Paolo Borsellino• come mai, tra i Santi, i laici esemplari sono tanto pochi, rispetto a sacerdoti e religiosi, e religiose? Quando ci decideremo a mettere sull’altare i Santi Laici dell’Impegno Civile; di Paolo Borsellino sua moglie Agnese ha testimoniato che, subito dopo l’assassinio del suo collega Falcone, egli per un mese uscì sempre alla stessa ora, per andare a prendere il caffè nello stesso bar e acquistare il giornale alla stessa edicola: sperava che la Mafia lo uccidesse una di quelle mattine; avrebbe così evitato quella che accadde il 19 luglio 1992: la strage dei suoi cinque “angeli”, i poliziotti che lo scortavano giorno e notte;

 

Alzeimer• nella logica della Evangelizatio per res non sarebbe estremamente opportuno che le centinaia di case canoniche che in Umbria non verranno occupate da un prete per i prossimi cento anni fossero adibite ad accoglienze diurne leggere: malati di Alzheimer, ad esempio, quelli non aggressivi, tramite una convenzione leggera con l’ente pubblico.

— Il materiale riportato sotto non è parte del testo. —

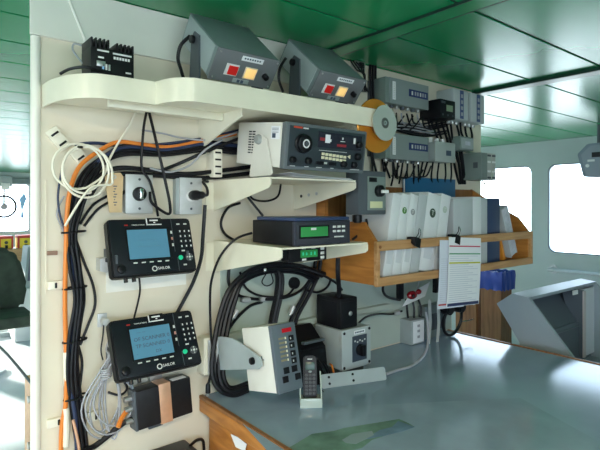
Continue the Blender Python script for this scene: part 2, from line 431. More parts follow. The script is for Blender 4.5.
# two tilted grey instruments
def grey_instrument(X, label):
    t = thing('tilted_instrument', label, 'instrument', (X, -.30, 1.994), (R(40.7), 0, 0), 'tilted grey instruments on the top shelf')
    W, H, D = .216, .096, .233
    B().box(0, W, .004, D, -H, 0, .004).done('case', GREYBOX, t)
    B().box(-.002, W + .002, -.002, .006, -H - .002, .002, .003).done('front_panel', mat('instrument panel grey', (.17, .18, .195), .42), t)
    B().box(-.0025, 0, .02, D - .01, -H + .004, -.004, .001).done('side_plate', GREYSIDE, t)
    def box(name, u0, u1, v0, v1, d, m): return B().box(u0 * W, u1 * W, -.002 - d, -.0015, -v1 * H, -v0 * H, .0008).done(name, m, t)
    lb = box('name_label', .38, .73, .07, .23, .0008, PAPER)
    for k in range(7): B().box((.42 + k * .04) * W, (.445 + k * .04) * W, -.0032, -.0028, -.17 * H, -.12 * H).done('printed_line', INKD, lb, False)
    box('switch_bezel', .19, .39, .40, .78, .002, WHITE)
    box('power_switch', .235, .375, .45, .74, .005, REDLIT)
    box('lamp_bezel', .49, .69, .40, .80, .002, KEYC)
    box('lamp', .51, .67, .44, .76, .004, AMBER)
    box('rating_plate', .36, .62, .84, .985, .0008, GREYSIDE)
    for k in range(2): box('printed_line', .43 + k * .06, .475 + k * .06, .87, .97, .0012, INKD)
    B().lathe([(.0095, -.002), (.009, -.016), (.006, -.018)], (.84 * W, 0, -.59 * H)).done('knob', BLACK, t)
    for u in (.04, .96):
        for v in (.08, .92): B().cyl((u * W, -.004, -v * H), (u * W, -.001, -v * H), .003, seg=10).done('screw', METAL, t)
    # tilt bracket drawn in the case frame, its feet reach the shelf below
    Mi = Matrix.Rotation(R(-40.7), 4, 'X')
    def loc(y, z): q = Mi @ V((0, y - (-.30), z - 1.994)); return (q.y, q.z)
    for x in (-.008, W + .002):
        B().prism([loc(-.195, 2.055), loc(-.165, 2.075), loc(-.145, 2.06), loc(-.125, 1.846), loc(-.195, 1.846)], 'x', x, x + .006).done('bracket_arm', GREYD, t, False)
    for s, x in ((-1, -.008), (1, W + .008)):
        q = loc(-.163, 2.05)
        B().cyl((x, q[0], q[1]), (x + s * .012, q[0], q[1]), .013, .012, 14, .002).done('clamp_knob', BLACK, t)
    return t
grey_instrument(.709, 'tilted grey instrument with lit red switch next to the shelf bend, nearer the power converter')
grey_instrument(1.093, 'tilted grey instrument with lit red switch above the hanging silver disc')
cable('black lead curving behind the first tilted grey instrument', [(190, 36, -.13), (181, 45, -.10), (178, 58, -.09), (181, 70, -.10), (184, 80, -.12)], .0055)
cable('black lead curving behind the second tilted grey instrument', [(286, 58, -.13), (280, 68, -.10), (279, 80, -.09), (283, 92, -.10)], .005)

# silver disc and amber disc hung on the shelf end
q = P(385, 123, -.37)
t = thing('silver_disc', 'shiny silver compact disc hung at the right end of the top shelf', 'disc', q)
B().lathe([(.0085, -.0008), (.062, -.0008), (.062, .0008), (.0085, .0008)], hole=True, seg=48).done('disc', DISC, t)
B().lathe([(.0085, -.0012), (.019, -.0012), (.019, .0012), (.0085, .0012)], hole=True).done('hub_ring', mat('dark hub', (.08, .09, .085), .35), t)
B().lathe([(.0035, -.003), (.0085, -.003), (.0085, .012), (.0035, .012)], hole=True).done('spindle', GREYG, t)
q2 = P(376, 126, -.334)
t = thing('amber_disc', 'larger amber coloured disc behind the silver disc', 'disc', q2)
B().lathe([(.012, -.004), (.094, -.004), (.0955, -.002), (.0955, .002), (.094, .004), (.012, .004)], hole=True, seg=56).done('rim', AMBERDISC, t)
B().lathe([(.010, -.0055), (.03, -.0055), (.03, .0055), (.010, .0055)], hole=True).done('hub', mat('dark amber', (.25, .08, .01), .3), t)
B().lathe([(.004, -.03), (.0095, -.03), (.0095, .034), (.004, .034)], hole=True).done('axle', GREYD, t)

# ================================================================== LOWER SHELVES
def bracket_shelf(label, z, Xa, Xb, depth, h0, h1):
    t = thing('bracket_shelf', label, 'shelf', (Xa, 0, z))
    W = Xb - Xa
    for x in (0, W - .004):
        B().prism([(-.001, 0), (-depth + .012, 0), (-depth, -.008), (-depth, -h1 + .008), (-depth + .012, -h1), (-.001, -h0)], 'x', x, x + .004).done('side_plate', SHELFP, t, False)
    B().box(.001, W - .001, -depth + .001, -.001, -.006, -.0005, .001).done('shelf_plate', SHELFP, t, False)
    for k in range(3):
        B().cyl((W - .006, -.05 - k * .045, -.05 + k * .004), (W - .002, -.05 - k * .045, -.05 + k * .004), .006, seg=12).done('bolt', (BLACK, METAL, METAL)[k], t)
    B().box(-.03, 0, -.004, -.0005, -h0 + .006, -.006, .001).done('wall_flange', SHELFP, t, False)
    return t
bracket_shelf('short cream bracket shelf carrying the radio with the big tuning knob', 1.634, .858, 1.216, .34, .105, .034)
bracket_shelf('short cream bracket shelf carrying the flat black receiver', 1.427, .858, 1.216, .395, .11, .036)

# --- the radio
W, H, D = .337, .138, .27
t = thing('radio_transceiver', 'off white cased radio with dark panel, big tuning knob and rows of cream keys', 'radio', (.904, -.36, 1.797), (R(7), 0, 0))
B().box(0, W, .012, D, -H, 0, .004).done('case', CASEW, t)
B().box(-.002, W + .002, -.006, .02, -H - .002, .002, .005).done('front_frame', mat('panel frame grey', (.12, .14, .155), .42), t)
B().box(.008, W - .008, -.008, -.004, -H + .008, -.008, .001).done('front_panel', mat('dark teal panel', (.028, .04, .05), .4), t)
def rp(name, u0, u1, v0, v1, d, m, bev=.0006): return B().box(u0 * W, u1 * W, -.008 - d, -.0076, -v1 * H, -v0 * H, bev).done(name, m, t)
kn = B().lathe([(.030, -.008), (.030, -.012), (.027, -.014), (.026, -.026), (.022, -.028)], (.175 * W, 0, -.43 * H)).done('tuning_knob', BLACK, t)
B().lathe([(.009, -.0285), (.0135, -.0285), (.0135, -.0275), (.009, -.0275)], (.175 * W, 0, -.43 * H), hole=True).done('knob_ring', INK, kn)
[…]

“Parole, non sono altro che parole” cantava Mina nella notte dei tempi.
Pallini, non son altro che pallini. Se il cavalierato non lo si nega a nessuno, ad un vecchio non si può negare il diritto a giocherellare con i suoi innocui pallini.

N.B. Ha scritto, qui sopra: come mai ABBIAMO CANONIZZATO. E da quando in qua i santi non li fa più il Papa, ma (che so io?) un’assemblea spontanea di preti di provincia?
Don Angelo protesta la sua totale fedeltà al Papa, come ad un fratello maggiore, al quale il Signore ha affidato il timone della sua barca, perché la guidi autorevolmente e saggiamente.
Ma questa fedeltà aborrisce dal servilismo di chi ad ogni sternuto del papa esclama: “Oh! Che bello!!”; è un fedeltà seria, non come quella del Marchese del Grillo, quando l’usanza era quella di baciare la pantofola del Papa: una fedeltà adulta, assoluta ma anche critica,
Una fedeltà che è all’insegna di due motti famosi di S. Agostino:
1. Vobiscum christianus, pro vobis episcopus sum: con voi sono cristiano, per voi sono vescovo; tradotto: con voi sono cristiano per voi sono papa. .
2. In necessariis unitas, in dubiis libertas, un omnibus charitas: nelle cose essenziali dobbiamo essere uniti, in quelle opinabili dobbiamo sentirci liberi, sempre e comunque dobbiamo agire con cristiana carità.
Per questo, come tanti altri bravi cattolici, anche don Angelo prova un certo fastidio per l’imperante papismo mediatico: nei raffazzonati réportages dei mass media dalla Chiesa Cattolica, l’unico attore della sua vita ricca e articolata sembra il Papa, a meno che si facciano avanti Padre Pio o Medjugorie; e questo in sé era ed è una grossa stortura, ma da parte dei mass media, fino al 2004, era comprensibile “regnava” Papa Giovanni Paolo II, che aveva tutte le qualità per “bucare” il piccolo schermo, ma non è stato comprensibile negli anni in cui pontificò Benedetto XVI, che di quelle qualità non ne aveva nessuna.
Ci auguriamo che non accada nemmeno con Papa Francesco, che non merita davvero di essere caricato di una stortura del genere.
Quanto a quell’ABBIAMO CANONIZZATO, è chiaro che i Santi li fa il Papa, in base al suo personale carisma, su questo non ci piove. Ma come sempre, quel carisma è in presa diretta con la coscienza di tutta la Chiesa. E la Chiesa di oggi, dopo le batoste mortali rifilate dalla Santa Sede alla Teologia della Liberazione, solo in parte giustificate, gradisce molto di più i Santi del taglio di S. Josemaria Escrivà de Balaguer che non quelli come Oscar Arnulfo Romero.